====== Working data
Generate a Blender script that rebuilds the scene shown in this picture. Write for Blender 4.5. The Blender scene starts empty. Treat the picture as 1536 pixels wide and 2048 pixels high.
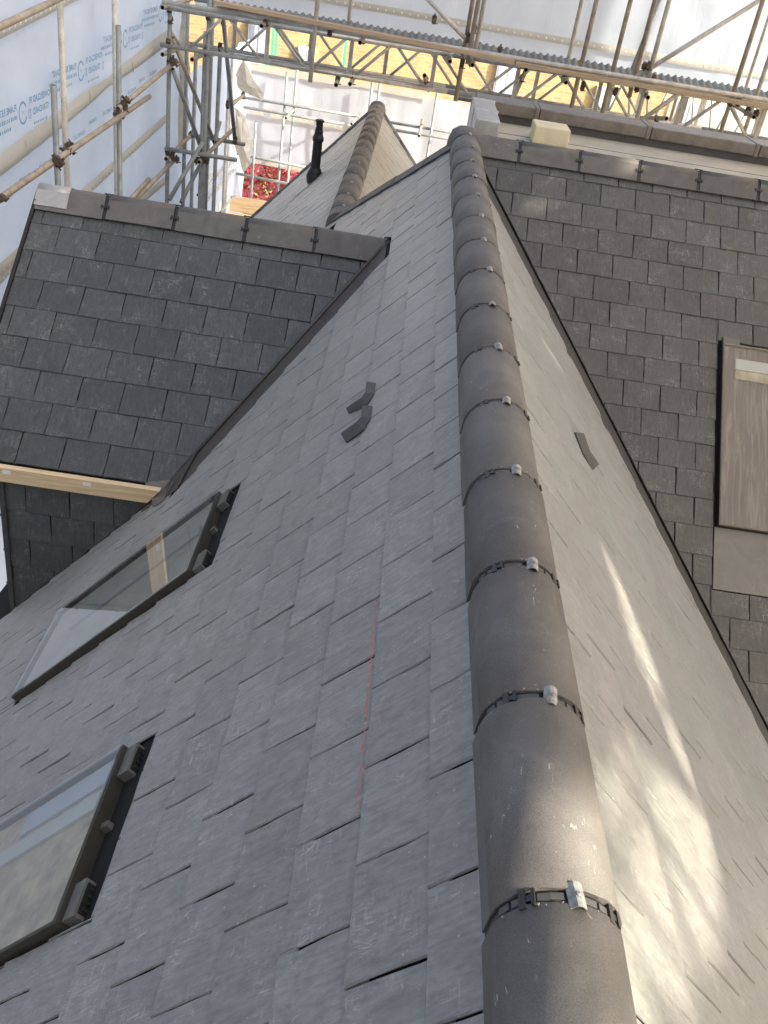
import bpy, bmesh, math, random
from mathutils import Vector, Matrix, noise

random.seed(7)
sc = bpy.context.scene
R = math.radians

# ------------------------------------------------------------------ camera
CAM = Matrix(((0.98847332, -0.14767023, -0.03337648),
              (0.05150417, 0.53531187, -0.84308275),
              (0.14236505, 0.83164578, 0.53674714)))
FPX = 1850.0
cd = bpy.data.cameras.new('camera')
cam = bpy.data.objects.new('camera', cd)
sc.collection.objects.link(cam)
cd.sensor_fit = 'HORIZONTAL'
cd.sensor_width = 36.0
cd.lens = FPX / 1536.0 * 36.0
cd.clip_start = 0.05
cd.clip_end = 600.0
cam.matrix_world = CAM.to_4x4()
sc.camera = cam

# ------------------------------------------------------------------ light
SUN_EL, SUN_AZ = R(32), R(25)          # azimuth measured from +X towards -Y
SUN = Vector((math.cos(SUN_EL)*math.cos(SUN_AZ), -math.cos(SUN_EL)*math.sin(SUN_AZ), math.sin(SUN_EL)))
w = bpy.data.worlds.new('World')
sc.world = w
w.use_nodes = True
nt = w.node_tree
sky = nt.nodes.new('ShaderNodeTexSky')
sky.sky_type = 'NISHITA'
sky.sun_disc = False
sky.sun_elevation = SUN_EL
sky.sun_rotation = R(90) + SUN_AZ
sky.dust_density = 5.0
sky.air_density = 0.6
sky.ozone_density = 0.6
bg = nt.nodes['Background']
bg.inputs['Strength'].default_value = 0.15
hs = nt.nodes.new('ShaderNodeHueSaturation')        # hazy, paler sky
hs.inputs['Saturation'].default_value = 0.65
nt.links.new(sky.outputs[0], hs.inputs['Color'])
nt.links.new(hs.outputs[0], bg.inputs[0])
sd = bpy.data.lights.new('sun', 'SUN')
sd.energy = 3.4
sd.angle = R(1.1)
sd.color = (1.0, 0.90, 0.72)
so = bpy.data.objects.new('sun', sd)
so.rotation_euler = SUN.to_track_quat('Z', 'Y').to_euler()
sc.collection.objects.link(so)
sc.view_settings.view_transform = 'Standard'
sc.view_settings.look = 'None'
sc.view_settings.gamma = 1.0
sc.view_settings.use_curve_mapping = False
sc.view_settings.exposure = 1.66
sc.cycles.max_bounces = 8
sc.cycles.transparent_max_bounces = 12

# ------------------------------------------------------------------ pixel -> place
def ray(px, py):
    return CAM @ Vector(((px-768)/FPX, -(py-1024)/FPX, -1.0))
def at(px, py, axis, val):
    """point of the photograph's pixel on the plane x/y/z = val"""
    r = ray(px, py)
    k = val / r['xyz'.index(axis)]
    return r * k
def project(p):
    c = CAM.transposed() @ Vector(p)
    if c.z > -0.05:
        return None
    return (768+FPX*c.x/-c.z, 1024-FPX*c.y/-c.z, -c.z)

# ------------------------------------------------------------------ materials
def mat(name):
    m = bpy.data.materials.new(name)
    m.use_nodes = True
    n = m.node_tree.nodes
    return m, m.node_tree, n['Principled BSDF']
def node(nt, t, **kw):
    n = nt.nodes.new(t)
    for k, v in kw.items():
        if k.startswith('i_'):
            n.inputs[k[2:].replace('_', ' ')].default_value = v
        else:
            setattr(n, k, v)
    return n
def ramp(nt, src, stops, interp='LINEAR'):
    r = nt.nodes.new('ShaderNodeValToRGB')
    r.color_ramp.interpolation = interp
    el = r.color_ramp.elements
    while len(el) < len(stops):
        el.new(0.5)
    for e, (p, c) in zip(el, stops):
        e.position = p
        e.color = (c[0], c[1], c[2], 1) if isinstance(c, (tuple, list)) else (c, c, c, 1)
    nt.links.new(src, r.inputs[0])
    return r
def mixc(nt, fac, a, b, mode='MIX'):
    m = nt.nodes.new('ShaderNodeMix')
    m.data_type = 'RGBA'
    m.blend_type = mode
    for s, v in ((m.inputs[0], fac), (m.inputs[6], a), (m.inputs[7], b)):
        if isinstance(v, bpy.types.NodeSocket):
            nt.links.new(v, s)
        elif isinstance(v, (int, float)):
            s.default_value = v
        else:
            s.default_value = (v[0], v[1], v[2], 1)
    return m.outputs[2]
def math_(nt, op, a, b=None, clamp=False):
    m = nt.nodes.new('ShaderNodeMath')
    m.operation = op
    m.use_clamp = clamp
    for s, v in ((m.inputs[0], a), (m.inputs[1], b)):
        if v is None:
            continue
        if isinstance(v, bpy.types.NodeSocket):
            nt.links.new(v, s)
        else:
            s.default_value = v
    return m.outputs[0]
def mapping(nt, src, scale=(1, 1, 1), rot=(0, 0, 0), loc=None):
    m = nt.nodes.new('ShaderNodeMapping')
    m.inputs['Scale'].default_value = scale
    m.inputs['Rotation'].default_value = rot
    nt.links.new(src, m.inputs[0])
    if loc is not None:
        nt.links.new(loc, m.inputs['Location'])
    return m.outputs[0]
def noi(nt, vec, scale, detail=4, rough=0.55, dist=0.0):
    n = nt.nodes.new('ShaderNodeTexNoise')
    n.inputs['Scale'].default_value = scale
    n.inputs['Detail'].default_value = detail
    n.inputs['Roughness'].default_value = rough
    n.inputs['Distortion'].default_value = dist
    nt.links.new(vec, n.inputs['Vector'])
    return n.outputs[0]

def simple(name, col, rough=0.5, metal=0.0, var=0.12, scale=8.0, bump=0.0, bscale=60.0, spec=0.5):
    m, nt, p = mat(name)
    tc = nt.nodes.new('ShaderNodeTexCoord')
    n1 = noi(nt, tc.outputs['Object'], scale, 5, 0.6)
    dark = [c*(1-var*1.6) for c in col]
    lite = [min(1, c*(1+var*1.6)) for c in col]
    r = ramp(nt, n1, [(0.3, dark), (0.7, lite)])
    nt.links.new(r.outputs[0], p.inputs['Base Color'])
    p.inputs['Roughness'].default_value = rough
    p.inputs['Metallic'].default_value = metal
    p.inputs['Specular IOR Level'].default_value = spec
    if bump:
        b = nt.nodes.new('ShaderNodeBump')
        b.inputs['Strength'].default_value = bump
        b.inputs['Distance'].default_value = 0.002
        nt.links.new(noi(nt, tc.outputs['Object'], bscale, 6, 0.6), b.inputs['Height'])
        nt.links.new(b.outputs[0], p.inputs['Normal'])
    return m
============
====== Working data
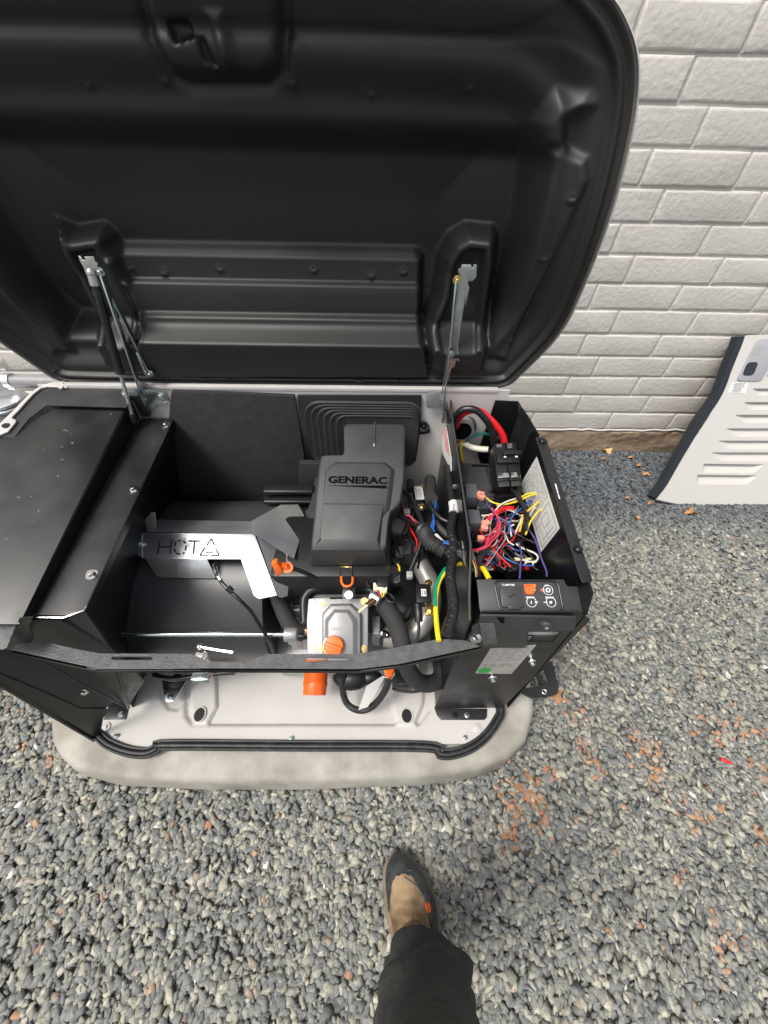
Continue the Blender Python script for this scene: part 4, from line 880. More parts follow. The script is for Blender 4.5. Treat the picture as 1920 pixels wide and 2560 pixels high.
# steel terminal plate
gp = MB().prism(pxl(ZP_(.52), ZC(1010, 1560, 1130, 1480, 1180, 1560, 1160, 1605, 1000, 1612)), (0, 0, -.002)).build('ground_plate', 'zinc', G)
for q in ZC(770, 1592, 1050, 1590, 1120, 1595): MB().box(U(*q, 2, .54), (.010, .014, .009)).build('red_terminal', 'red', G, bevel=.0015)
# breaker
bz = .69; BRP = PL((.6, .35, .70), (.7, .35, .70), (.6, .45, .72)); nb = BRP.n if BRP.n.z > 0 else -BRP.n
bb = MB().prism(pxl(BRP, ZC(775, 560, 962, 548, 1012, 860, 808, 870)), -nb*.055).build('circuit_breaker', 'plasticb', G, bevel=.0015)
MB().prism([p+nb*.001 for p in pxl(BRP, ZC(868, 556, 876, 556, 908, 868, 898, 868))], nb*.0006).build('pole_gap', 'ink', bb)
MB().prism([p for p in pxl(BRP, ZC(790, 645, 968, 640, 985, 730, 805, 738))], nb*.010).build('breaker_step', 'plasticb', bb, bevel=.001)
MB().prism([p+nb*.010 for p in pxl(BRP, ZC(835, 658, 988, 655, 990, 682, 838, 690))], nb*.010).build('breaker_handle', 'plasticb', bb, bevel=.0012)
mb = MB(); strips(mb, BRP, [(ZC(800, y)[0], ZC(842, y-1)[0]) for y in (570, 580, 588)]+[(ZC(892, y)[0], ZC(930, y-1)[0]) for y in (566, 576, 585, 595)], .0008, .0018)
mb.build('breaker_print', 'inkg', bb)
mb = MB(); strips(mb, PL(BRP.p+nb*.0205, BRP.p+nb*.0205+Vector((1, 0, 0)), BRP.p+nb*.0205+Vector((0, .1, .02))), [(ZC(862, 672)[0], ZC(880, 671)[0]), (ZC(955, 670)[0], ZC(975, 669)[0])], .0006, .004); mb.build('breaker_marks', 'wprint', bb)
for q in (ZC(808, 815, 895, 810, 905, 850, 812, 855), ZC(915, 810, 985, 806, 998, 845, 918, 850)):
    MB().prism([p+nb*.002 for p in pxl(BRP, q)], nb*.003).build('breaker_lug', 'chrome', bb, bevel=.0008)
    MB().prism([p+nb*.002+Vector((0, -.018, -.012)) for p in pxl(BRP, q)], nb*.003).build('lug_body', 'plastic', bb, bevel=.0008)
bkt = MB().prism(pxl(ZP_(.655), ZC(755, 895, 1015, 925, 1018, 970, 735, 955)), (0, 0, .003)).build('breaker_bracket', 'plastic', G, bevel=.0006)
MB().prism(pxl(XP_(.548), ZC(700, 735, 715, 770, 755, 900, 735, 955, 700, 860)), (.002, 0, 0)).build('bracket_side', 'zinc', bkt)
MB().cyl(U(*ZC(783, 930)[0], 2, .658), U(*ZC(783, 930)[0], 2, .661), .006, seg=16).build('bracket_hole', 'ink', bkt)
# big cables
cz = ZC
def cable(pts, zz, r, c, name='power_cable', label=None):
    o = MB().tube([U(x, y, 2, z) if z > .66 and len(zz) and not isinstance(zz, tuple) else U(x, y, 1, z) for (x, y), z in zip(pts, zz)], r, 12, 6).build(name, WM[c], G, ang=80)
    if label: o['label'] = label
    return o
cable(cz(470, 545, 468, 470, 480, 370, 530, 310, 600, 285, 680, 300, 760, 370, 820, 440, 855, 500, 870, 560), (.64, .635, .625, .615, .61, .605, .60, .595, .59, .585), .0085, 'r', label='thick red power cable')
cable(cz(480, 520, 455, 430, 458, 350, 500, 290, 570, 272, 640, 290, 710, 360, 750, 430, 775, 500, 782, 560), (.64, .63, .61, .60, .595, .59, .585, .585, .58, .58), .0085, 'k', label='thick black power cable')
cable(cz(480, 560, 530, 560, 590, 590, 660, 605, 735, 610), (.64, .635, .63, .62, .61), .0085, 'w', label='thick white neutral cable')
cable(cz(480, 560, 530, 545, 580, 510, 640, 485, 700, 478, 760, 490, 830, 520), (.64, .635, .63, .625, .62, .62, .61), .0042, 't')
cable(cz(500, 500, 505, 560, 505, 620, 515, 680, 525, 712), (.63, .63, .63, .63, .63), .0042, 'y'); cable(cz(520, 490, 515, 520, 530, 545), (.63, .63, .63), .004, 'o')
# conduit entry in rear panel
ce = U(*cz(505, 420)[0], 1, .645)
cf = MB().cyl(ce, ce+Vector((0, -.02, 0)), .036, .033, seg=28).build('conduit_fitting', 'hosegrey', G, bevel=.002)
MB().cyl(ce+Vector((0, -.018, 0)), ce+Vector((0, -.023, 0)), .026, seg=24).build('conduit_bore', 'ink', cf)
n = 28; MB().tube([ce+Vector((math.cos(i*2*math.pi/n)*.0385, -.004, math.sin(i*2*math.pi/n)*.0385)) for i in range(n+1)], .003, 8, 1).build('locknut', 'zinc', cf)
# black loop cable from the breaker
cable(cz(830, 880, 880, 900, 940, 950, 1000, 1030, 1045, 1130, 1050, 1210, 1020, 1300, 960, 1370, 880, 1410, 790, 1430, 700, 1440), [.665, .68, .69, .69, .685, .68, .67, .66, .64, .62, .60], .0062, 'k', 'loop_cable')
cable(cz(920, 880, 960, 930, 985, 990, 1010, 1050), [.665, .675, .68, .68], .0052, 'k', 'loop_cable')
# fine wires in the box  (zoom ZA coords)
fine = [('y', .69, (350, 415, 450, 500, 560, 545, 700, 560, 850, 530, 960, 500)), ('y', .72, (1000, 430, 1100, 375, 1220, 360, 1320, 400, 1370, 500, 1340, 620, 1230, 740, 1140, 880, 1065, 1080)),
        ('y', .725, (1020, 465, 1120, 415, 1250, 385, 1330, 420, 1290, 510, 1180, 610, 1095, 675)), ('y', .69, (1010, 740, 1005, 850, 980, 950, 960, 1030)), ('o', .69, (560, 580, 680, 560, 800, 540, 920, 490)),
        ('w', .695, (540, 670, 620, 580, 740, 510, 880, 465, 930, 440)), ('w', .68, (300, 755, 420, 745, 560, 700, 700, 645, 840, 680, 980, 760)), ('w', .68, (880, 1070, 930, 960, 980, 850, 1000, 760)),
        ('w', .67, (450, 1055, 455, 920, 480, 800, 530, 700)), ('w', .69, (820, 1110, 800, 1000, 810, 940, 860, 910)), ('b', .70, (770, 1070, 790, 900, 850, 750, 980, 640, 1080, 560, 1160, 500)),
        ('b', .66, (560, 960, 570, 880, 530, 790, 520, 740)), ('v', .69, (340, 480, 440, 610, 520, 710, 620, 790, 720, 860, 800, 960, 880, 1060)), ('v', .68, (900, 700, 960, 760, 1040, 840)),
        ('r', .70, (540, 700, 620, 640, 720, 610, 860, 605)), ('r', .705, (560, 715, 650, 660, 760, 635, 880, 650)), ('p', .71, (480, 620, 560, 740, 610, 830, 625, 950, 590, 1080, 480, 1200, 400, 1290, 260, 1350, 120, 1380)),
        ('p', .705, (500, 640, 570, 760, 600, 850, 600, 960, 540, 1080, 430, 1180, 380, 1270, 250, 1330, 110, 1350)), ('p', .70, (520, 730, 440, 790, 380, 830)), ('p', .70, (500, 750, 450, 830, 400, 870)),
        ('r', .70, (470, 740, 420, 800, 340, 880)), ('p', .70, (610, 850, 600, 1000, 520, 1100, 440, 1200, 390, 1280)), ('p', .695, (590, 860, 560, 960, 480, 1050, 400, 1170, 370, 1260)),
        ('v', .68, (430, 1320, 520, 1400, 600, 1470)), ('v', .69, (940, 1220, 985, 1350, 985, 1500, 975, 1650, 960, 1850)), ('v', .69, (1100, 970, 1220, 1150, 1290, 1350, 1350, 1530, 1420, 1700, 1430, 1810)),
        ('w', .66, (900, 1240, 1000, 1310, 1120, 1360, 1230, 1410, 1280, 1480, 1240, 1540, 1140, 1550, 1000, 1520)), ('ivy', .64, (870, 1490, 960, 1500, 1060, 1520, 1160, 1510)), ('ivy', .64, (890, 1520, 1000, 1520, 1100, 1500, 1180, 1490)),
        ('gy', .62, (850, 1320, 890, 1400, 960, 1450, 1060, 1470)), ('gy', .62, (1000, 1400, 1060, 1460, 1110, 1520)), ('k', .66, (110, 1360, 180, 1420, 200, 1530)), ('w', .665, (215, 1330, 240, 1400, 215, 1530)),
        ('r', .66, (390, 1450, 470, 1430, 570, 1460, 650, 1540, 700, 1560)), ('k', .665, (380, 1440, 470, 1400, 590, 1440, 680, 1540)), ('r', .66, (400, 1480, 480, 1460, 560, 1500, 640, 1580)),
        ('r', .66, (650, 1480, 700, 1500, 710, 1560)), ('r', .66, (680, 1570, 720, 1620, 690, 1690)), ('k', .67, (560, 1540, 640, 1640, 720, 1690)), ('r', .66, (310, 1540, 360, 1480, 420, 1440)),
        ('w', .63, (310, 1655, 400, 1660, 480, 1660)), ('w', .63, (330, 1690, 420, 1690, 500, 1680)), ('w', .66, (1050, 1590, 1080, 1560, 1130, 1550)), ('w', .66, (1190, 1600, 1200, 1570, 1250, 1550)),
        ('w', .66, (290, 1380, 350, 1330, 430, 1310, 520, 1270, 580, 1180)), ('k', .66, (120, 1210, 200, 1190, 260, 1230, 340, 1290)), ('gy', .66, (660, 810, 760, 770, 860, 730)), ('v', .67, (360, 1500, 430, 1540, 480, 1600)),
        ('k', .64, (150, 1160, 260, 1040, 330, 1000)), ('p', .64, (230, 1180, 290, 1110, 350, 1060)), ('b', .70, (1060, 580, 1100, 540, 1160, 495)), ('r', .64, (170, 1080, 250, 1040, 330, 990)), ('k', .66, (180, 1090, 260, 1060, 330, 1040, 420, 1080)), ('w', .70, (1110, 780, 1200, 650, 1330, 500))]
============
====== Working data
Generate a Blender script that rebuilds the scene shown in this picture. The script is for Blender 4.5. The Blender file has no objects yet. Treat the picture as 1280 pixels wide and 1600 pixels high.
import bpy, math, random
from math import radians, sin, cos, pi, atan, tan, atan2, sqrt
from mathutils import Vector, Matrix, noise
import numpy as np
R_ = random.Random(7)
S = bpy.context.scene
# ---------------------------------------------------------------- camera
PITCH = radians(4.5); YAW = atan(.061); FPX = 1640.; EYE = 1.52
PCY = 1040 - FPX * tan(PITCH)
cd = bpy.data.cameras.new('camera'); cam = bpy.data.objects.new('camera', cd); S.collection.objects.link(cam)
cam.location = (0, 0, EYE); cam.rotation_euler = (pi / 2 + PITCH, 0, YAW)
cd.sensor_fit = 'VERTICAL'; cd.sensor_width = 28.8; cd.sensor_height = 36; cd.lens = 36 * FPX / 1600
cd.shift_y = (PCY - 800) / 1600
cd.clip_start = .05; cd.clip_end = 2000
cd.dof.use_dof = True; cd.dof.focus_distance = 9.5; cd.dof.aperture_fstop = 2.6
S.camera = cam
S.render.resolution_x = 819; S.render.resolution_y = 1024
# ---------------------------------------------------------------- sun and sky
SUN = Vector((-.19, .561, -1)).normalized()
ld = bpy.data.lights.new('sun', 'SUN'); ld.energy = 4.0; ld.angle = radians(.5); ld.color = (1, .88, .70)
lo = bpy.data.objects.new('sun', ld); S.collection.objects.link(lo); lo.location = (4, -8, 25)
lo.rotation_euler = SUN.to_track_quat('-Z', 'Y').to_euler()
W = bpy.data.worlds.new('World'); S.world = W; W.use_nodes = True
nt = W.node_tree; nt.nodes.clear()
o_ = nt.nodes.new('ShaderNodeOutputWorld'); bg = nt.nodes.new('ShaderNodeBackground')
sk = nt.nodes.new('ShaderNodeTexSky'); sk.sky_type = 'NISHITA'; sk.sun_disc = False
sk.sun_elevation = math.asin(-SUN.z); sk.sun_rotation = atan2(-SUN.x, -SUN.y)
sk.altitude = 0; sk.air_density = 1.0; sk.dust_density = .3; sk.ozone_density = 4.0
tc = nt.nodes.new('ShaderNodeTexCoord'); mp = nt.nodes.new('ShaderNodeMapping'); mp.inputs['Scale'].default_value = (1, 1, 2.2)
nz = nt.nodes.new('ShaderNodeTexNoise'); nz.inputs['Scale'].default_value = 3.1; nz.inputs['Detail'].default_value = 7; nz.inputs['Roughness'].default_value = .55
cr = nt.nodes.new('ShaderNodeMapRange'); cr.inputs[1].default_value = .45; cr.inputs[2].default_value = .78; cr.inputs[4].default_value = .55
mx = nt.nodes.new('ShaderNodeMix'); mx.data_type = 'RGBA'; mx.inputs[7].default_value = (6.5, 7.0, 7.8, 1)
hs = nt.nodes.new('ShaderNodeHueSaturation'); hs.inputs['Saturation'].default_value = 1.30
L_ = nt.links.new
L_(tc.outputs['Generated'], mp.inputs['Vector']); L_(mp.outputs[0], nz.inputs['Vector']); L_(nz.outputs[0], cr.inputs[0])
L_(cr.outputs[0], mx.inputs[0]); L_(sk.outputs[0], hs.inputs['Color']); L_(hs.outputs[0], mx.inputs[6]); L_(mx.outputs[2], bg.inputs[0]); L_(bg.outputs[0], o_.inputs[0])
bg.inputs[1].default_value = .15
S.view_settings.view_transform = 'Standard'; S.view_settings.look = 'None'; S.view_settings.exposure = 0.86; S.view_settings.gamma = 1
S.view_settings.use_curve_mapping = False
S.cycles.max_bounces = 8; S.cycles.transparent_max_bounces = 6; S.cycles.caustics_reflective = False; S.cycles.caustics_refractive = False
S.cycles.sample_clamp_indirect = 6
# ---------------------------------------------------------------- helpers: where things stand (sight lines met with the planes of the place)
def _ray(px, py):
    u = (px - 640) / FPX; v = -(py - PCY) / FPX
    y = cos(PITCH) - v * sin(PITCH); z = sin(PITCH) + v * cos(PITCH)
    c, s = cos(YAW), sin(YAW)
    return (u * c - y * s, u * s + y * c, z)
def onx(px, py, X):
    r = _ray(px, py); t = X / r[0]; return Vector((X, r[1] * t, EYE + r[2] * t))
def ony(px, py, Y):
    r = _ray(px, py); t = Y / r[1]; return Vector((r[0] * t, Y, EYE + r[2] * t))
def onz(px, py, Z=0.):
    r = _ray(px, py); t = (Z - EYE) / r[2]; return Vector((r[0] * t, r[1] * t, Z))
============
• **Set task**:
Leave out every picture, then retype exactly the lines from the one containing "2048 pixels high." through the one containing "sc.camera = cam".

• **Full answer**:
Generate a Blender script that rebuilds the scene shown in this picture. Write for Blender 4.5. The Blender scene starts empty. Treat the picture as 1536 pixels wide and 2048 pixels high.
import bpy, bmesh, math, random
from mathutils import Vector, Matrix, noise

random.seed(7)
sc = bpy.context.scene
R = math.radians

# ------------------------------------------------------------------ camera
CAM = Matrix(((0.98847332, -0.14767023, -0.03337648),
              (0.05150417, 0.53531187, -0.84308275),
              (0.14236505, 0.83164578, 0.53674714)))
FPX = 1850.0
cd = bpy.data.cameras.new('camera')
cam = bpy.data.objects.new('camera', cd)
sc.collection.objects.link(cam)
cd.sensor_fit = 'HORIZONTAL'
cd.sensor_width = 36.0
cd.lens = FPX / 1536.0 * 36.0
cd.clip_start = 0.05
cd.clip_end = 600.0
cam.matrix_world = CAM.to_4x4()
sc.camera = cam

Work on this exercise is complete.